Problem statement ▸
Begin with the first line of the entries below and reproduce each line exactly, ending with the line that holds "col = scene.collection".

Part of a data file
--

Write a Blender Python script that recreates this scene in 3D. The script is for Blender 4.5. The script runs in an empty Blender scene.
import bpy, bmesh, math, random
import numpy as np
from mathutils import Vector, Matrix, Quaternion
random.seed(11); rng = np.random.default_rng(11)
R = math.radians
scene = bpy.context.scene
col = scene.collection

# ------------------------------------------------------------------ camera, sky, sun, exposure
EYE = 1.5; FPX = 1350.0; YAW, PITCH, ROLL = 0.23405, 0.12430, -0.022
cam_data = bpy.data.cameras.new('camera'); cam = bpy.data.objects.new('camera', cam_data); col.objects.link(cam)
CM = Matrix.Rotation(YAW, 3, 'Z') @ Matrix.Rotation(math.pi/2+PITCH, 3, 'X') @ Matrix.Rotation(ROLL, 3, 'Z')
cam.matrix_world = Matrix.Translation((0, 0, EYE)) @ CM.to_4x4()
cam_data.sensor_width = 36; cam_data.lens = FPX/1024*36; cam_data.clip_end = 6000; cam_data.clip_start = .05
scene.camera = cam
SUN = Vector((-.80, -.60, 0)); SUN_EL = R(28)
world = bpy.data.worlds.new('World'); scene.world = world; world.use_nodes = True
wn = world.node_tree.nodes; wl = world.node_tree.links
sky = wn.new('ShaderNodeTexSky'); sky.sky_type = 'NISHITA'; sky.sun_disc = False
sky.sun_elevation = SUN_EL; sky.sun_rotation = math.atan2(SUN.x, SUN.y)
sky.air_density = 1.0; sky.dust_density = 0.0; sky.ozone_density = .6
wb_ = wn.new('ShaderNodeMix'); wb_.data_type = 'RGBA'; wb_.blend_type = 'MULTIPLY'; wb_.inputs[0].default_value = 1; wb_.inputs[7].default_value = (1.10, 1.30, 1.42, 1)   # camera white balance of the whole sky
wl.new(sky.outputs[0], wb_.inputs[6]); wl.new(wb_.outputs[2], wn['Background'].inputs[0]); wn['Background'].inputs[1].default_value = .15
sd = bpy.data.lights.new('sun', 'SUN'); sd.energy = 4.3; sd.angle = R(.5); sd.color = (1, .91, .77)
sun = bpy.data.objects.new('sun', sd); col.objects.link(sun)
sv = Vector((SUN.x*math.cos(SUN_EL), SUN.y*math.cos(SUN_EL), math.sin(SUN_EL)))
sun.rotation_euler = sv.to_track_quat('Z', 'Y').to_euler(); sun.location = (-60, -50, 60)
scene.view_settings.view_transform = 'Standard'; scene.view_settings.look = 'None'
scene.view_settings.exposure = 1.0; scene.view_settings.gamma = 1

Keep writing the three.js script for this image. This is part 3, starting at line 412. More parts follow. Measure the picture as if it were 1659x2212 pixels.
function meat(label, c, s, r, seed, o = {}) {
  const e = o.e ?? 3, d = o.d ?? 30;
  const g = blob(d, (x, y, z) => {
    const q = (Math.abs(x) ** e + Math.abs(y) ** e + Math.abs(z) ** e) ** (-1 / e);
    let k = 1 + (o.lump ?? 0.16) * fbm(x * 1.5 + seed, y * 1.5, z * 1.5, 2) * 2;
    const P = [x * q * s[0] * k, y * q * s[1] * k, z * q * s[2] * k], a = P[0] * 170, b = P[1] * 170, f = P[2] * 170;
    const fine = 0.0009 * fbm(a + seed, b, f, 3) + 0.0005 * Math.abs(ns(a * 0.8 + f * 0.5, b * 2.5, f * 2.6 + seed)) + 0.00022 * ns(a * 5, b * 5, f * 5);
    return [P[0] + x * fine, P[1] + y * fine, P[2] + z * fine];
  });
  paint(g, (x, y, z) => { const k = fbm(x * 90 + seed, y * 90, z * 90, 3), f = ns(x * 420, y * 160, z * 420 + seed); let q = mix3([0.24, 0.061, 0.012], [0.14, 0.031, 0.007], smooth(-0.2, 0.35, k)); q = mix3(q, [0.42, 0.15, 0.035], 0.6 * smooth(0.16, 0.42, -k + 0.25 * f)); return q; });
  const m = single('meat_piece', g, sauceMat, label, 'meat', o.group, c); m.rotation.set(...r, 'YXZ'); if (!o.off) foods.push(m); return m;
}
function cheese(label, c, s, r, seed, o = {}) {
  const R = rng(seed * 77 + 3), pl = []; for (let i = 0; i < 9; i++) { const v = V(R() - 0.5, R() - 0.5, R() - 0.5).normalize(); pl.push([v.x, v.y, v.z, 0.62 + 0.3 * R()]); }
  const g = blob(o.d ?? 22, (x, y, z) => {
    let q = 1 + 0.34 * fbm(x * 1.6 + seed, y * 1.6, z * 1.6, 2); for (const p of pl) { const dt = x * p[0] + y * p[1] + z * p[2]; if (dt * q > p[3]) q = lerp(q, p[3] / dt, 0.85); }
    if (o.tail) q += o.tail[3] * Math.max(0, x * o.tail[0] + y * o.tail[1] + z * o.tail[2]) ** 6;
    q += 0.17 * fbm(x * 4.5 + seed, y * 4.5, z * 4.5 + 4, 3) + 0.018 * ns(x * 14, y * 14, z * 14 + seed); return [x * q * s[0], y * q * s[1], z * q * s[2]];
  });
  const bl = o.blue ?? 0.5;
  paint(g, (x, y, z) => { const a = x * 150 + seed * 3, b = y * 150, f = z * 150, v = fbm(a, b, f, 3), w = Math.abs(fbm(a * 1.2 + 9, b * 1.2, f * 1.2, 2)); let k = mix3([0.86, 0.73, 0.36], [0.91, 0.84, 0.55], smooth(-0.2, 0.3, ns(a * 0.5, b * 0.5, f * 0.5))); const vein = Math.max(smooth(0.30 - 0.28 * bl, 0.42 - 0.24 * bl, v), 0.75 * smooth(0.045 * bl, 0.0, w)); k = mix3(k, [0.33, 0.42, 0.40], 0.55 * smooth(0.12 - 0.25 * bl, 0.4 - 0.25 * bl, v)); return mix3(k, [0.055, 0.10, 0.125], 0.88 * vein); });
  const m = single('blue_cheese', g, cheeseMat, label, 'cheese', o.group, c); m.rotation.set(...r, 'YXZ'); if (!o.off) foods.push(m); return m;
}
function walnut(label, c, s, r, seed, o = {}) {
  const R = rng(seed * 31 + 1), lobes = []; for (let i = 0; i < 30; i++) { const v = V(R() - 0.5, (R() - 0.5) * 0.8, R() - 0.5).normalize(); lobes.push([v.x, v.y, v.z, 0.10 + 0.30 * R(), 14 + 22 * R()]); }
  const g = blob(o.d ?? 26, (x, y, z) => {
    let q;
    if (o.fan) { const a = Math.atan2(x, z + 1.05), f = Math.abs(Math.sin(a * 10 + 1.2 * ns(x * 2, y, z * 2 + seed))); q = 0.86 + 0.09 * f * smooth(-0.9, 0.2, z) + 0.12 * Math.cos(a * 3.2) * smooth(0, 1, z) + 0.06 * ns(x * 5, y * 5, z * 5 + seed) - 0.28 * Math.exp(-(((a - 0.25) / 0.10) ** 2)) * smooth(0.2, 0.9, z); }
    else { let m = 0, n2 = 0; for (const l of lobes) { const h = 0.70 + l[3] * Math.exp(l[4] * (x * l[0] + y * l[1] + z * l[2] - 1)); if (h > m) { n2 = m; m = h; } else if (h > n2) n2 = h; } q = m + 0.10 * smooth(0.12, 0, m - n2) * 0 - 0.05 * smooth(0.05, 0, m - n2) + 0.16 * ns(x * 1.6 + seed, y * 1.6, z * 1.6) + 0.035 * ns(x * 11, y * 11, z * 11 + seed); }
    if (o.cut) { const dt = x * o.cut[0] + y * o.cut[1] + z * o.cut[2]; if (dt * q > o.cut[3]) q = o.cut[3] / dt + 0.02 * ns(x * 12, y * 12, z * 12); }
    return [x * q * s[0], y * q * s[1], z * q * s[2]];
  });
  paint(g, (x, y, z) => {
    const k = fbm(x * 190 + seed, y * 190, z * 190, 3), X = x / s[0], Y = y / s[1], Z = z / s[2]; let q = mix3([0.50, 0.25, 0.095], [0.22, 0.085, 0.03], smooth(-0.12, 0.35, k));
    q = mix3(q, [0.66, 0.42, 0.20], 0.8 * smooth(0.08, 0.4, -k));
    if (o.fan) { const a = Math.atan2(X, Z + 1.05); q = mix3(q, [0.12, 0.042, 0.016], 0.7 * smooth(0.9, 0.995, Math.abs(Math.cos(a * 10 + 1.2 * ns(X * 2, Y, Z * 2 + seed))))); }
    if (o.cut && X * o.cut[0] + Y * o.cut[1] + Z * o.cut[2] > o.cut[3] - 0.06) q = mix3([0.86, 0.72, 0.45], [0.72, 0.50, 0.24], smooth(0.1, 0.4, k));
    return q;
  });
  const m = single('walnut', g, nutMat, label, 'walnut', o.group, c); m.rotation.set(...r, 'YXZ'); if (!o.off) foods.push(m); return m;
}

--

Response to this task ▸
Write a Blender Python script that recreates this scene in 3D. The script is for Blender 4.5. The script runs in an empty Blender scene.
import bpy, bmesh, math, random
import numpy as np
from mathutils import Vector, Matrix, Quaternion
random.seed(11); rng = np.random.default_rng(11)
R = math.radians
scene = bpy.context.scene
col = scene.collection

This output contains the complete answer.